▸ Dataset content:
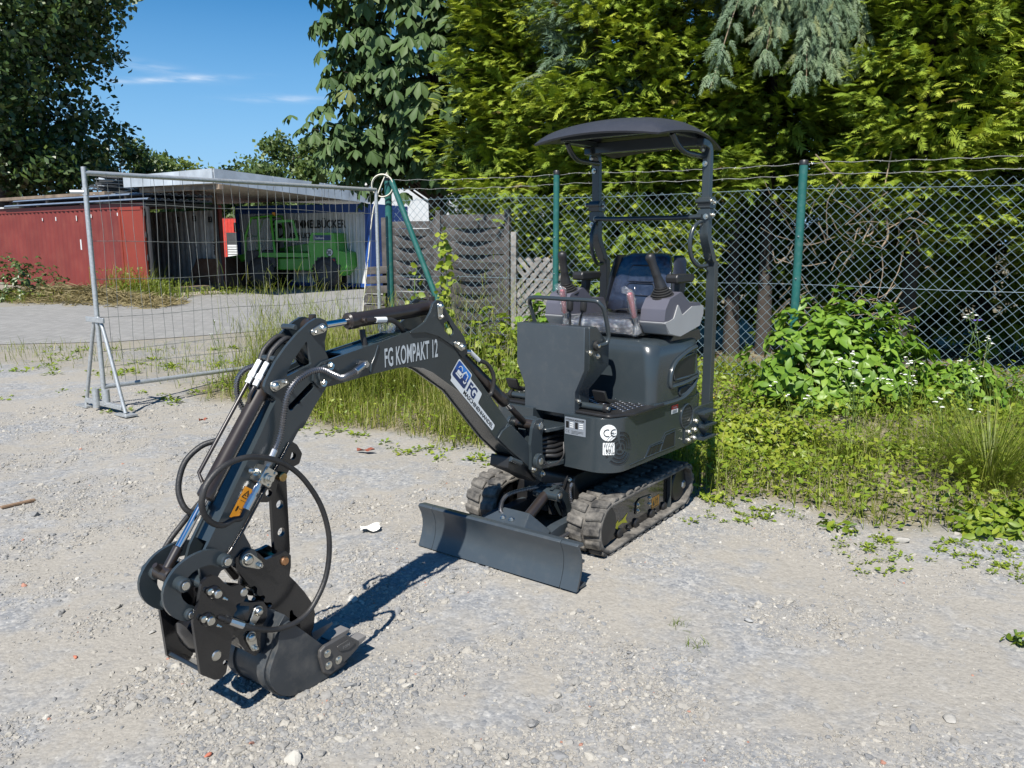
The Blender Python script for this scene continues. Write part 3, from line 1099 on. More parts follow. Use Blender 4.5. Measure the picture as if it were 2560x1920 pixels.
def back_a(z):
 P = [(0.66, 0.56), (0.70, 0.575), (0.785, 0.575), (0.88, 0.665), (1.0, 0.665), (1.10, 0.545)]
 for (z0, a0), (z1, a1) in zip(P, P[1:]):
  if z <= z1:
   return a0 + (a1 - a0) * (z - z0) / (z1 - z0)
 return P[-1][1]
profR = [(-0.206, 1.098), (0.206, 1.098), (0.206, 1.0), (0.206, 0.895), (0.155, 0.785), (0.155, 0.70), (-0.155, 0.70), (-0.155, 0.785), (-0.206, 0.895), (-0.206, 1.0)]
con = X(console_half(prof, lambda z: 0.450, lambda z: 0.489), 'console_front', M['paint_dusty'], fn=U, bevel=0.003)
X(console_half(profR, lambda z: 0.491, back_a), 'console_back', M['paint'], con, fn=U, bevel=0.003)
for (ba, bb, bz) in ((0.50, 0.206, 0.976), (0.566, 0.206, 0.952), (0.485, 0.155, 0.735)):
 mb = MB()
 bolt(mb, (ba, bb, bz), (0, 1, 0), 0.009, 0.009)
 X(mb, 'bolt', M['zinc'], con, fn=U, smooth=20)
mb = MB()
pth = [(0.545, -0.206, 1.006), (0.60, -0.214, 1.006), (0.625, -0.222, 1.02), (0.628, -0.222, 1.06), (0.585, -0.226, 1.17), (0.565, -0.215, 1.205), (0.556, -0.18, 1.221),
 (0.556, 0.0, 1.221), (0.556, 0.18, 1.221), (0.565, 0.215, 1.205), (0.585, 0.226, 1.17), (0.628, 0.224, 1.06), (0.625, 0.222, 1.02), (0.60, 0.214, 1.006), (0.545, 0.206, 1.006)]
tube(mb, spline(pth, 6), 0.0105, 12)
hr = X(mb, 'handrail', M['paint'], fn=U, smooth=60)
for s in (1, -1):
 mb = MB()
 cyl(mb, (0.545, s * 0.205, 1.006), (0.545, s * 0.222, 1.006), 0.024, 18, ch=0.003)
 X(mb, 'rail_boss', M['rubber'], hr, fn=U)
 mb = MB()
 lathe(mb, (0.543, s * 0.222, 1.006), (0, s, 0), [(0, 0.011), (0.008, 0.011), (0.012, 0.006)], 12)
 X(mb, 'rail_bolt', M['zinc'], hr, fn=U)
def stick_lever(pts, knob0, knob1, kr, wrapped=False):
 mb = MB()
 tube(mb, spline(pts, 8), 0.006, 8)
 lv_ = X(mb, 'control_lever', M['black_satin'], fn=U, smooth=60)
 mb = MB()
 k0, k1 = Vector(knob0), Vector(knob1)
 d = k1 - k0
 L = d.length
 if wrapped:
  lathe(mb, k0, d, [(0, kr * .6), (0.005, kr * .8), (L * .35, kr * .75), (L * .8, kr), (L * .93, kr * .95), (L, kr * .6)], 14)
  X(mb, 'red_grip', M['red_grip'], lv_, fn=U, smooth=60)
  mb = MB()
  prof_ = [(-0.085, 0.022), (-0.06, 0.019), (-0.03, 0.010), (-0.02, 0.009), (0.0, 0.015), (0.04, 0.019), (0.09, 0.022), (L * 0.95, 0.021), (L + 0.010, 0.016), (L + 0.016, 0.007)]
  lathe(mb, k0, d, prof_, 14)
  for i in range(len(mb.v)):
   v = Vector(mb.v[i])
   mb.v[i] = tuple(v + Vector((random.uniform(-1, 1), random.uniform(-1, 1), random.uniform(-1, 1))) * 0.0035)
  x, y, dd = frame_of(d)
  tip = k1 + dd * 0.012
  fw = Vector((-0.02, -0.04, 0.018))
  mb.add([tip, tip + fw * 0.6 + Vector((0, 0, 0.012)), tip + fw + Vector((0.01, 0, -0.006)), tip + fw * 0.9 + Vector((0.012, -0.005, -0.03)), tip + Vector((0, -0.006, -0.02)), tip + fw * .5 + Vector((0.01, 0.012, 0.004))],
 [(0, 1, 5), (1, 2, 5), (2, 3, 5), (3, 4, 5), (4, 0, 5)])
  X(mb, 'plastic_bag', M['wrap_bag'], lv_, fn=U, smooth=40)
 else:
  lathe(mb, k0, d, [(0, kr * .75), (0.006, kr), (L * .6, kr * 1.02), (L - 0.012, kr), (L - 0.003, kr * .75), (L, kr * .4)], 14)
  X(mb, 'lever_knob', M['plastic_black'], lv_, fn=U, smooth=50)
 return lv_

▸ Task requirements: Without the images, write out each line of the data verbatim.

▸ Problem solution:
The Blender Python script for this scene continues. Write part 3, from line 1099 on. More parts follow. Use Blender 4.5. Measure the picture as if it were 2560x1920 pixels.
def back_a(z):
 P = [(0.66, 0.56), (0.70, 0.575), (0.785, 0.575), (0.88, 0.665), (1.0, 0.665), (1.10, 0.545)]
 for (z0, a0), (z1, a1) in zip(P, P[1:]):
  if z <= z1:
   return a0 + (a1 - a0) * (z - z0) / (z1 - z0)
 return P[-1][1]
profR = [(-0.206, 1.098), (0.206, 1.098), (0.206, 1.0), (0.206, 0.895), (0.155, 0.785), (0.155, 0.70), (-0.155, 0.70), (-0.155, 0.785), (-0.206, 0.895), (-0.206, 1.0)]
con = X(console_half(prof, lambda z: 0.450, lambda z: 0.489), 'console_front', M['paint_dusty'], fn=U, bevel=0.003)
X(console_half(profR, lambda z: 0.491, back_a), 'console_back', M['paint'], con, fn=U, bevel=0.003)
for (ba, bb, bz) in ((0.50, 0.206, 0.976), (0.566, 0.206, 0.952), (0.485, 0.155, 0.735)):
 mb = MB()
 bolt(mb, (ba, bb, bz), (0, 1, 0), 0.009, 0.009)
 X(mb, 'bolt', M['zinc'], con, fn=U, smooth=20)
mb = MB()
pth = [(0.545, -0.206, 1.006), (0.60, -0.214, 1.006), (0.625, -0.222, 1.02), (0.628, -0.222, 1.06), (0.585, -0.226, 1.17), (0.565, -0.215, 1.205), (0.556, -0.18, 1.221),
 (0.556, 0.0, 1.221), (0.556, 0.18, 1.221), (0.565, 0.215, 1.205), (0.585, 0.226, 1.17), (0.628, 0.224, 1.06), (0.625, 0.222, 1.02), (0.60, 0.214, 1.006), (0.545, 0.206, 1.006)]
tube(mb, spline(pth, 6), 0.0105, 12)
hr = X(mb, 'handrail', M['paint'], fn=U, smooth=60)
for s in (1, -1):
 mb = MB()
 cyl(mb, (0.545, s * 0.205, 1.006), (0.545, s * 0.222, 1.006), 0.024, 18, ch=0.003)
 X(mb, 'rail_boss', M['rubber'], hr, fn=U)
 mb = MB()
 lathe(mb, (0.543, s * 0.222, 1.006), (0, s, 0), [(0, 0.011), (0.008, 0.011), (0.012, 0.006)], 12)
 X(mb, 'rail_bolt', M['zinc'], hr, fn=U)
def stick_lever(pts, knob0, knob1, kr, wrapped=False):
 mb = MB()
 tube(mb, spline(pts, 8), 0.006, 8)
 lv_ = X(mb, 'control_lever', M['black_satin'], fn=U, smooth=60)
 mb = MB()
 k0, k1 = Vector(knob0), Vector(knob1)
 d = k1 - k0
 L = d.length
 if wrapped:
  lathe(mb, k0, d, [(0, kr * .6), (0.005, kr * .8), (L * .35, kr * .75), (L * .8, kr), (L * .93, kr * .95), (L, kr * .6)], 14)
  X(mb, 'red_grip', M['red_grip'], lv_, fn=U, smooth=60)
  mb = MB()
  prof_ = [(-0.085, 0.022), (-0.06, 0.019), (-0.03, 0.010), (-0.02, 0.009), (0.0, 0.015), (0.04, 0.019), (0.09, 0.022), (L * 0.95, 0.021), (L + 0.010, 0.016), (L + 0.016, 0.007)]
  lathe(mb, k0, d, prof_, 14)
  for i in range(len(mb.v)):
   v = Vector(mb.v[i])
   mb.v[i] = tuple(v + Vector((random.uniform(-1, 1), random.uniform(-1, 1), random.uniform(-1, 1))) * 0.0035)
  x, y, dd = frame_of(d)
  tip = k1 + dd * 0.012
  fw = Vector((-0.02, -0.04, 0.018))
  mb.add([tip, tip + fw * 0.6 + Vector((0, 0, 0.012)), tip + fw + Vector((0.01, 0, -0.006)), tip + fw * 0.9 + Vector((0.012, -0.005, -0.03)), tip + Vector((0, -0.006, -0.02)), tip + fw * .5 + Vector((0.01, 0.012, 0.004))],
 [(0, 1, 5), (1, 2, 5), (2, 3, 5), (3, 4, 5), (4, 0, 5)])
  X(mb, 'plastic_bag', M['wrap_bag'], lv_, fn=U, smooth=40)
 else:
  lathe(mb, k0, d, [(0, kr * .75), (0.006, kr), (L * .6, kr * 1.02), (L - 0.012, kr), (L - 0.003, kr * .75), (L, kr * .4)], 14)
  X(mb, 'lever_knob', M['plastic_black'], lv_, fn=U, smooth=50)
 return lv_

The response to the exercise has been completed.